DIRECTION:
Pictures are to be left out. Copy exactly the lines from the one containing "Build this scene" to the one containing "c.fov = 62.12556", both ends kept.

--- START ---

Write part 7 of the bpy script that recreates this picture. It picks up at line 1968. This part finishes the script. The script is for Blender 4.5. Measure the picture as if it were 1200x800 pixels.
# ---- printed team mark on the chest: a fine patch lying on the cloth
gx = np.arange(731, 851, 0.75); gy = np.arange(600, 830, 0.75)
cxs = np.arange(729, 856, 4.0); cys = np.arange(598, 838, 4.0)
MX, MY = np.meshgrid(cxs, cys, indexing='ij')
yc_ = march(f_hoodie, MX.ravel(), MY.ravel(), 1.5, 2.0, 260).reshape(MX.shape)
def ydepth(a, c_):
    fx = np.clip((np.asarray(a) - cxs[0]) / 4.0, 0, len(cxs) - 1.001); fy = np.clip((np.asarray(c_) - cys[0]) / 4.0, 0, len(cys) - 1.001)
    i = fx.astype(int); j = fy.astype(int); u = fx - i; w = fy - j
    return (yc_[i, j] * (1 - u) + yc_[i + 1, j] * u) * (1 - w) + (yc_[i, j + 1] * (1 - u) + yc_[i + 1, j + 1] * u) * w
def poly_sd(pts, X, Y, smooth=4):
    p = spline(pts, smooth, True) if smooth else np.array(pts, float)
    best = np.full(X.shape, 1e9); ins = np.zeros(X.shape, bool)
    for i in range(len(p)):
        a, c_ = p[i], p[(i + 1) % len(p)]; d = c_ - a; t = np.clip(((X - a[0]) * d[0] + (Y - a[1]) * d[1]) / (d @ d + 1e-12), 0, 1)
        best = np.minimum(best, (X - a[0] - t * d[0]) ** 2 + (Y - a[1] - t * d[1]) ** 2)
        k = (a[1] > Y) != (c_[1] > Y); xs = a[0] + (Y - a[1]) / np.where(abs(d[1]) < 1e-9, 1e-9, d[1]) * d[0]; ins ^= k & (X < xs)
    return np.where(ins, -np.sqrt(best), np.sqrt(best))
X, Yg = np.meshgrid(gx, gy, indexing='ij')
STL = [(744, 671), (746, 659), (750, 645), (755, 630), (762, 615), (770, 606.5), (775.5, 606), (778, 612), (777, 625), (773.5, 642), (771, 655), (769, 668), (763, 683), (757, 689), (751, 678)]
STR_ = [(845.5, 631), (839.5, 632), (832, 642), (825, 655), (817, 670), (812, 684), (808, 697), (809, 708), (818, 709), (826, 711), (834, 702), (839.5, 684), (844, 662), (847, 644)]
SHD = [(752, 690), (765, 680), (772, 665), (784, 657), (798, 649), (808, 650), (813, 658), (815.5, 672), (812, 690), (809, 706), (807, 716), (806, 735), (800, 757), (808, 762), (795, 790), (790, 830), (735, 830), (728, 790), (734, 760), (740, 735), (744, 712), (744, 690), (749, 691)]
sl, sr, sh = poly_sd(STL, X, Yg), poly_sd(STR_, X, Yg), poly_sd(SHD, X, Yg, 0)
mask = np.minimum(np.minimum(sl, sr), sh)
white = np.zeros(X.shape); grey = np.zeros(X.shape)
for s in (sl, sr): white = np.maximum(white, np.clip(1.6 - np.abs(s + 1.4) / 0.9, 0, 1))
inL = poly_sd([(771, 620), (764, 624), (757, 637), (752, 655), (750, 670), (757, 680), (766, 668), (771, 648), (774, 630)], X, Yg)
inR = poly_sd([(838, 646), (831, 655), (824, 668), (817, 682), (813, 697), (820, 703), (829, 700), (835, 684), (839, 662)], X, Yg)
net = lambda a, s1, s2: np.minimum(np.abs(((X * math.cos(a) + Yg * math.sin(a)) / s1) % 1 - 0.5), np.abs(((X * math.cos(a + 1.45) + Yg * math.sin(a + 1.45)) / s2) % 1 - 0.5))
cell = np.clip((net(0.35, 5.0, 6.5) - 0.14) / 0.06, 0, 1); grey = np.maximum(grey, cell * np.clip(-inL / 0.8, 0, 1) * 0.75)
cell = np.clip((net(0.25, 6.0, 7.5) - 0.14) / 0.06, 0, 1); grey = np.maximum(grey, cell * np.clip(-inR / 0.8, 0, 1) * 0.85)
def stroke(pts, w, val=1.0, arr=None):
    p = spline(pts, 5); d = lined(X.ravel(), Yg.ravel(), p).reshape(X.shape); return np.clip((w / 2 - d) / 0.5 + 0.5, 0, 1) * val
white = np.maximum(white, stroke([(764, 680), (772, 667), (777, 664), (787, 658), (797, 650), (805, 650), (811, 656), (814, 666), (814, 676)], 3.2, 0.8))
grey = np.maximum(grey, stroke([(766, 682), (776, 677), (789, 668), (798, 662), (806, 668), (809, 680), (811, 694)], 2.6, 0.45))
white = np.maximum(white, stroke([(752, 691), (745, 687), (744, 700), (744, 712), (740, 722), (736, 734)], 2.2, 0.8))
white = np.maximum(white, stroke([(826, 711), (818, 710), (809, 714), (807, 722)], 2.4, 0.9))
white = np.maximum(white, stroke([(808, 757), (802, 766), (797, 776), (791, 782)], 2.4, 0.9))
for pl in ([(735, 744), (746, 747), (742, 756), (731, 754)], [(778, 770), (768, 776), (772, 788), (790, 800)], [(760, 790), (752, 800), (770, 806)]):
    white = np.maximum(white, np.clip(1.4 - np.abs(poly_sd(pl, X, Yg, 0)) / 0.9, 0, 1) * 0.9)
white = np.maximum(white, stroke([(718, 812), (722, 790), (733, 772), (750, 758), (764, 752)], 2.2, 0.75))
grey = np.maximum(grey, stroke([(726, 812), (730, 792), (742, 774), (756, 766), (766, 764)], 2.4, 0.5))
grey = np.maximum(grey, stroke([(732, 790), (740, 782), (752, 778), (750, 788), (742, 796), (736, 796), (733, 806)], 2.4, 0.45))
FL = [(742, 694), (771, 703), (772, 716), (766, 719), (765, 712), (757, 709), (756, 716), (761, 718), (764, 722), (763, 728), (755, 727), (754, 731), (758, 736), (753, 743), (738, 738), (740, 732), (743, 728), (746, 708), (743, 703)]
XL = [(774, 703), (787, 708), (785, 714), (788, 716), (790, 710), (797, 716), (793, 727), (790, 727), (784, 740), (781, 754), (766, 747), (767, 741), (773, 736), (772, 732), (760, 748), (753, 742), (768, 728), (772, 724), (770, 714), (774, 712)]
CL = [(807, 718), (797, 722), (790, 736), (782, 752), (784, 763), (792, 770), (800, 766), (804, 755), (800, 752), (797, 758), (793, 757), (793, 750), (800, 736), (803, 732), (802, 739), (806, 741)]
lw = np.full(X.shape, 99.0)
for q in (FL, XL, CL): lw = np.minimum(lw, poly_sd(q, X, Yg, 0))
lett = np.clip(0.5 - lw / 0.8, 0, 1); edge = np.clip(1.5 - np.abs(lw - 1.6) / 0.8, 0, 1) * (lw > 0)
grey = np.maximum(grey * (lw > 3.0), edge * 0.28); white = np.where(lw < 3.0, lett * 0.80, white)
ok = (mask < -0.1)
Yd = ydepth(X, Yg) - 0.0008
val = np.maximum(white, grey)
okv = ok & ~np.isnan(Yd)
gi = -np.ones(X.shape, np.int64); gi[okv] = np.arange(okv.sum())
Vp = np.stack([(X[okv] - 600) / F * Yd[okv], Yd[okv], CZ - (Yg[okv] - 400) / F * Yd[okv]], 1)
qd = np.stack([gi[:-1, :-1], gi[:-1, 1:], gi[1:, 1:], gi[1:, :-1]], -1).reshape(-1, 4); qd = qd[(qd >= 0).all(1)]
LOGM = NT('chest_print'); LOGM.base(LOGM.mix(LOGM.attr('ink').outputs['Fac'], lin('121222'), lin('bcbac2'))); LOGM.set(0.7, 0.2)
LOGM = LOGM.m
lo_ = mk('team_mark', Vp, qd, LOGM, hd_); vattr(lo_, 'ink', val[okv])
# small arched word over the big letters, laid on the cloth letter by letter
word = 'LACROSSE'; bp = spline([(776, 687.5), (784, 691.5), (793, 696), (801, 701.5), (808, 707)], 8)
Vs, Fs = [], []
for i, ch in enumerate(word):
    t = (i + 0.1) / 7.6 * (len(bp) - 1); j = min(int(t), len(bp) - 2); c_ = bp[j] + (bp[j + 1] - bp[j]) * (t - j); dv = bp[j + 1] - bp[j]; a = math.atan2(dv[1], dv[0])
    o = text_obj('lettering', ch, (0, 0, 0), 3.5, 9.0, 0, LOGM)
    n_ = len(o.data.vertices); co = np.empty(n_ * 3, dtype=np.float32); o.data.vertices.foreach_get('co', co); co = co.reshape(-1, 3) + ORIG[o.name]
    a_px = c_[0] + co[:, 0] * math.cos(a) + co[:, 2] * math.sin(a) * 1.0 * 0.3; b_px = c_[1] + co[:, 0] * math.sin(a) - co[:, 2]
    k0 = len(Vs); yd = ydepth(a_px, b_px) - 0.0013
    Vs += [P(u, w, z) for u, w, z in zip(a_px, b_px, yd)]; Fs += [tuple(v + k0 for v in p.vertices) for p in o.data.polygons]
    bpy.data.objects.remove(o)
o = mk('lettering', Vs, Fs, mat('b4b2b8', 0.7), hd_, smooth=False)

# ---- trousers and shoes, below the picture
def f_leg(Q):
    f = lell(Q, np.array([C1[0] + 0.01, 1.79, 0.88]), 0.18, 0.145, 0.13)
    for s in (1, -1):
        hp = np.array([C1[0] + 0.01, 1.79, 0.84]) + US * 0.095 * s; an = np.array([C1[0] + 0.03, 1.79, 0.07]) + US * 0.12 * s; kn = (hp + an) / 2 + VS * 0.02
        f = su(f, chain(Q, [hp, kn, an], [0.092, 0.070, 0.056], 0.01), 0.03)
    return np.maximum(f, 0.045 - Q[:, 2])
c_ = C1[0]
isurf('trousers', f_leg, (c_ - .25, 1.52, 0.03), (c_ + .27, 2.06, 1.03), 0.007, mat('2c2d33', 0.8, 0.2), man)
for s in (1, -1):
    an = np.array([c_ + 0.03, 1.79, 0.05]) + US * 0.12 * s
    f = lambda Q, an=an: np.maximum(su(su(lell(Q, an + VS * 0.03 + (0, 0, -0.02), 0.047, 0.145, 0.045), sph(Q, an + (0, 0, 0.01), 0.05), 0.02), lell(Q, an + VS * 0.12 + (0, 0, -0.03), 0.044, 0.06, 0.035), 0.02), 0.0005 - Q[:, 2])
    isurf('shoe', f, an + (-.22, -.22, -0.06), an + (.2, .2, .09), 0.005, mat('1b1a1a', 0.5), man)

--- END ---
--- START ---

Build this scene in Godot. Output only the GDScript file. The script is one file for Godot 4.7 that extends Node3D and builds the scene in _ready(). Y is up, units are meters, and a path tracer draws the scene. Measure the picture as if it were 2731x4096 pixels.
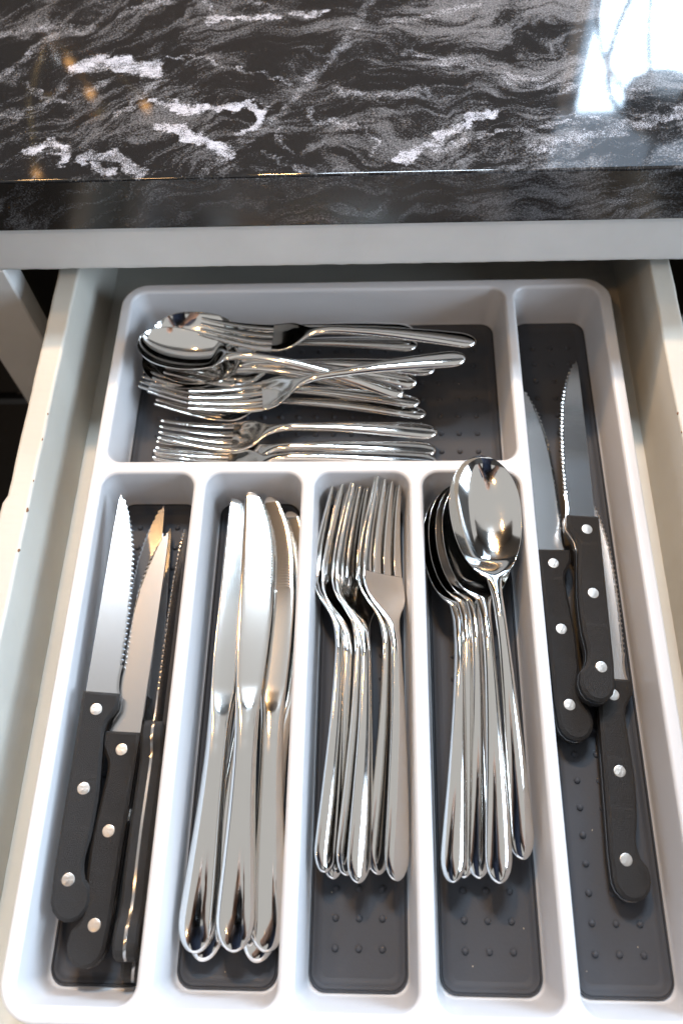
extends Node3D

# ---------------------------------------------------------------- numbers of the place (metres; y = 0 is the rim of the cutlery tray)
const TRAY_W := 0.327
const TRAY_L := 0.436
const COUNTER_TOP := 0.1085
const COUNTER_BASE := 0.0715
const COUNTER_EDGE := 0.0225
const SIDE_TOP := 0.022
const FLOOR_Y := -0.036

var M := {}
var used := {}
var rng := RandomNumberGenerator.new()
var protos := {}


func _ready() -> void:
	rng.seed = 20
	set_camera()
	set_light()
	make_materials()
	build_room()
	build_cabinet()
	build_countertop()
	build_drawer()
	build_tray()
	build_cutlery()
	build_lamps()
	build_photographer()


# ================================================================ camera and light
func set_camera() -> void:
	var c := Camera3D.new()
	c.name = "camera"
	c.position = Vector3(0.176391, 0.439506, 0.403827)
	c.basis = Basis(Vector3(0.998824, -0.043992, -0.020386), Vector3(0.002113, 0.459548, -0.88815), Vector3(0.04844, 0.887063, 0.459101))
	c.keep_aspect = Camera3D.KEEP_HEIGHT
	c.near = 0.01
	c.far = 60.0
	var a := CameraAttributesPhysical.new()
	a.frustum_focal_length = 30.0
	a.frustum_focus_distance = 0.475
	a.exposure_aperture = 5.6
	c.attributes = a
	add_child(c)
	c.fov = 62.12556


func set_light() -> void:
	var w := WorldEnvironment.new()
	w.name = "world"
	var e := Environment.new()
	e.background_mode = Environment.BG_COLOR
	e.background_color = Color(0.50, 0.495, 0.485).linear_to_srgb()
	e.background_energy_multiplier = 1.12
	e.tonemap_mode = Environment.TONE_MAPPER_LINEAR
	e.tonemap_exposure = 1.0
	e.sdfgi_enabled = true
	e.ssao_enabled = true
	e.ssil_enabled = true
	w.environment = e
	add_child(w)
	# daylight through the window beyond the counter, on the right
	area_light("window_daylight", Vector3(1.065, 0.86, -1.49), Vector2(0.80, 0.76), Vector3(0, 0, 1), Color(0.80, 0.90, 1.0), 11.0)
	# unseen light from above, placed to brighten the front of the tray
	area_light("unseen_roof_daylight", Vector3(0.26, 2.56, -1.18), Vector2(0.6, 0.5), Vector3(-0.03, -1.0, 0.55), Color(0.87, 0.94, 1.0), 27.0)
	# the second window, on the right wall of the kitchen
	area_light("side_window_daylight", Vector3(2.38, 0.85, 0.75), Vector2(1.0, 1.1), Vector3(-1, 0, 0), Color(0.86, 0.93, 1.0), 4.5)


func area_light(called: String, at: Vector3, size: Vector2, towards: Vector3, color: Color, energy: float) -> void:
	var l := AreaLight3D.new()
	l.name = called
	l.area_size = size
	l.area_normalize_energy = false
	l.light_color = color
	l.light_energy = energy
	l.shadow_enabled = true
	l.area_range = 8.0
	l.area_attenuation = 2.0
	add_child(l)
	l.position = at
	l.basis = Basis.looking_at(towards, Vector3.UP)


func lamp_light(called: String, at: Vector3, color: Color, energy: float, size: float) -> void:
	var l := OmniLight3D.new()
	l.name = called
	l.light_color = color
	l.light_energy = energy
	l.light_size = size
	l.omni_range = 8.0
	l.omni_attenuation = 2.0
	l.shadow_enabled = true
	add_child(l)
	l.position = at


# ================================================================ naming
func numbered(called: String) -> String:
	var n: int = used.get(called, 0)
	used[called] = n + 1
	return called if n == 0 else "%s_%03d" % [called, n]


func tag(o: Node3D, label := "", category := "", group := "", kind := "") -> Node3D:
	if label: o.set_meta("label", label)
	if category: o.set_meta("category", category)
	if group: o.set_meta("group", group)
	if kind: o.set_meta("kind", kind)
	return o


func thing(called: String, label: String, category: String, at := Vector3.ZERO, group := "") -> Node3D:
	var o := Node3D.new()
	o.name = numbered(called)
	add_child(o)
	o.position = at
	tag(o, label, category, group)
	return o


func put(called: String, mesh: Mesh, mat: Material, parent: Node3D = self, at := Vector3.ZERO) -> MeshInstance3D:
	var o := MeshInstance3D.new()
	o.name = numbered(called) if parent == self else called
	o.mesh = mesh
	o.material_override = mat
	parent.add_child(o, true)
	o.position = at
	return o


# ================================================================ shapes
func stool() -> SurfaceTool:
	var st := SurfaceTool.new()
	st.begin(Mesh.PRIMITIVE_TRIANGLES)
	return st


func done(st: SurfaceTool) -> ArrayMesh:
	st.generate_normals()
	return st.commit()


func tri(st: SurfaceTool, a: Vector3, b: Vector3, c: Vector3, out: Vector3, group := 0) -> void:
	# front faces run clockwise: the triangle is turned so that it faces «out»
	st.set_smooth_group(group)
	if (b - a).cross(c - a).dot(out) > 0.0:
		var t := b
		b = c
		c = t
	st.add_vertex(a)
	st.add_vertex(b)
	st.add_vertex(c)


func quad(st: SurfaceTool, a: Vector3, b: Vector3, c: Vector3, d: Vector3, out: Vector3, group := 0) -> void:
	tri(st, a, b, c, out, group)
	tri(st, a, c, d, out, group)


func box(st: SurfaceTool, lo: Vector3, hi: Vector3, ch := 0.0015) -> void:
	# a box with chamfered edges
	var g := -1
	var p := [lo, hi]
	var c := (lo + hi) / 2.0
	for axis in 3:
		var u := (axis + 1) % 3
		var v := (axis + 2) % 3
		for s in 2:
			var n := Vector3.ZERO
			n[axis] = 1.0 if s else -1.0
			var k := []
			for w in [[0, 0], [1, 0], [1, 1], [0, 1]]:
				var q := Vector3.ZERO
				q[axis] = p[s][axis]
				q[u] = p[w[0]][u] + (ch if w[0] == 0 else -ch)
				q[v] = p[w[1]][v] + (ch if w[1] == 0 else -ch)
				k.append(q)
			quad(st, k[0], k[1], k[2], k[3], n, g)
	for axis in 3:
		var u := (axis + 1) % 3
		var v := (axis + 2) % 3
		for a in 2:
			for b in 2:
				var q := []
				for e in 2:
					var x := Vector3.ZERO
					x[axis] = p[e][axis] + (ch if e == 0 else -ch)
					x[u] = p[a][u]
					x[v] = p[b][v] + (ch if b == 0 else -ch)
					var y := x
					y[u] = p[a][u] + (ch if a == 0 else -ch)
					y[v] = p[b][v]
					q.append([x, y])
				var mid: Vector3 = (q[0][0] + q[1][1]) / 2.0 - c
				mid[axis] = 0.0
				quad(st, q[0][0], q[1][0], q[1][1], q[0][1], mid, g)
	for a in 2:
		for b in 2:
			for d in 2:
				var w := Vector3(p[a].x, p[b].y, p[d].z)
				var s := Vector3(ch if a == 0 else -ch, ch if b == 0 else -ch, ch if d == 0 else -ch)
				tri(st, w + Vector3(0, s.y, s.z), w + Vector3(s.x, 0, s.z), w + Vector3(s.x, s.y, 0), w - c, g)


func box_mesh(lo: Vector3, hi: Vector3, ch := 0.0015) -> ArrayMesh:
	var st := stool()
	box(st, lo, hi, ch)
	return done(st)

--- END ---

IN RESPONSE:
Build this scene in Godot. Output only the GDScript file. The script is one file for Godot 4.7 that extends Node3D and builds the scene in _ready(). Y is up, units are meters, and a path tracer draws the scene. Measure the picture as if it were 2731x4096 pixels.
extends Node3D

# ---------------------------------------------------------------- numbers of the place (metres; y = 0 is the rim of the cutlery tray)
const TRAY_W := 0.327
const TRAY_L := 0.436
const COUNTER_TOP := 0.1085
const COUNTER_BASE := 0.0715
const COUNTER_EDGE := 0.0225
const SIDE_TOP := 0.022
const FLOOR_Y := -0.036

var M := {}
var used := {}
var rng := RandomNumberGenerator.new()
var protos := {}


func _ready() -> void:
	rng.seed = 20
	set_camera()
	set_light()
	make_materials()
	build_room()
	build_cabinet()
	build_countertop()
	build_drawer()
	build_tray()
	build_cutlery()
	build_lamps()
	build_photographer()


# ================================================================ camera and light
func set_camera() -> void:
	var c := Camera3D.new()
	c.name = "camera"
	c.position = Vector3(0.176391, 0.439506, 0.403827)
	c.basis = Basis(Vector3(0.998824, -0.043992, -0.020386), Vector3(0.002113, 0.459548, -0.88815), Vector3(0.04844, 0.887063, 0.459101))
	c.keep_aspect = Camera3D.KEEP_HEIGHT
	c.near = 0.01
	c.far = 60.0
	var a := CameraAttributesPhysical.new()
	a.frustum_focal_length = 30.0
	a.frustum_focus_distance = 0.475
	a.exposure_aperture = 5.6
	c.attributes = a
	add_child(c)
	c.fov = 62.12556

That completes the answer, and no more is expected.